In the data below, locate each line with the word "scene" and list it.
________
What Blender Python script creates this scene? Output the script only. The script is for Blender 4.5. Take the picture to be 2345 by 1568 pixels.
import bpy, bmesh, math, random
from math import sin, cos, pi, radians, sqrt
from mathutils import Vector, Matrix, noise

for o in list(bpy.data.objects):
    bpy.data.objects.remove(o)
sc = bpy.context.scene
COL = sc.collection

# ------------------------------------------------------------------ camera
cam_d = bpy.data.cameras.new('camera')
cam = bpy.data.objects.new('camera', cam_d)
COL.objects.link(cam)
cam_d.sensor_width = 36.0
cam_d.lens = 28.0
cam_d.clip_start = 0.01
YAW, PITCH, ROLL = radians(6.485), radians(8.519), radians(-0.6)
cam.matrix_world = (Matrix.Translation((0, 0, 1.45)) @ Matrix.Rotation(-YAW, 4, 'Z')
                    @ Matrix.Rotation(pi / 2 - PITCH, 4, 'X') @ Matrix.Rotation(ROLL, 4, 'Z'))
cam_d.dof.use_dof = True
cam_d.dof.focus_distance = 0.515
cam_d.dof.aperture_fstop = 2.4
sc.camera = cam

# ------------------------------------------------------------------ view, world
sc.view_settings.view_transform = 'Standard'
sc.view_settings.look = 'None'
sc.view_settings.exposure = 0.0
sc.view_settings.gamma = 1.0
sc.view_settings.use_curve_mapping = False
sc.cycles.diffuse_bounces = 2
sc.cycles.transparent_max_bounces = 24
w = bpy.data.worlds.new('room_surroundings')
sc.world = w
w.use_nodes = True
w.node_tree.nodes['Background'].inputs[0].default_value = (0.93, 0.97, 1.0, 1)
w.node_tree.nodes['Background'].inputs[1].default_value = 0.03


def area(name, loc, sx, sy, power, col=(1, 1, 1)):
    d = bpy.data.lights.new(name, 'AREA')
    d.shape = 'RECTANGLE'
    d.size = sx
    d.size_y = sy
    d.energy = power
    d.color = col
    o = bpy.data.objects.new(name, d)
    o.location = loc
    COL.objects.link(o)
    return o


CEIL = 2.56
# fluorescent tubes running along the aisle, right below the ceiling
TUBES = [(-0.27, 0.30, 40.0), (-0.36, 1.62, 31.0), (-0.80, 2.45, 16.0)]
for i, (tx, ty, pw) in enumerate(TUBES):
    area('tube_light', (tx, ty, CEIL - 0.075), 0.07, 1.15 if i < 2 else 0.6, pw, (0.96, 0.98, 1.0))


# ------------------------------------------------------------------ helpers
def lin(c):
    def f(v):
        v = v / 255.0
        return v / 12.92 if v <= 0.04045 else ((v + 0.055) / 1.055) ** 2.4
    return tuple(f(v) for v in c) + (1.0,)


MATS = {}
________
* TASK OUTPUT *
What Blender Python script creates this scene? Output the script only. The script is for Blender 4.5. Take the picture to be 2345 by 1568 pixels.
sc = bpy.context.scene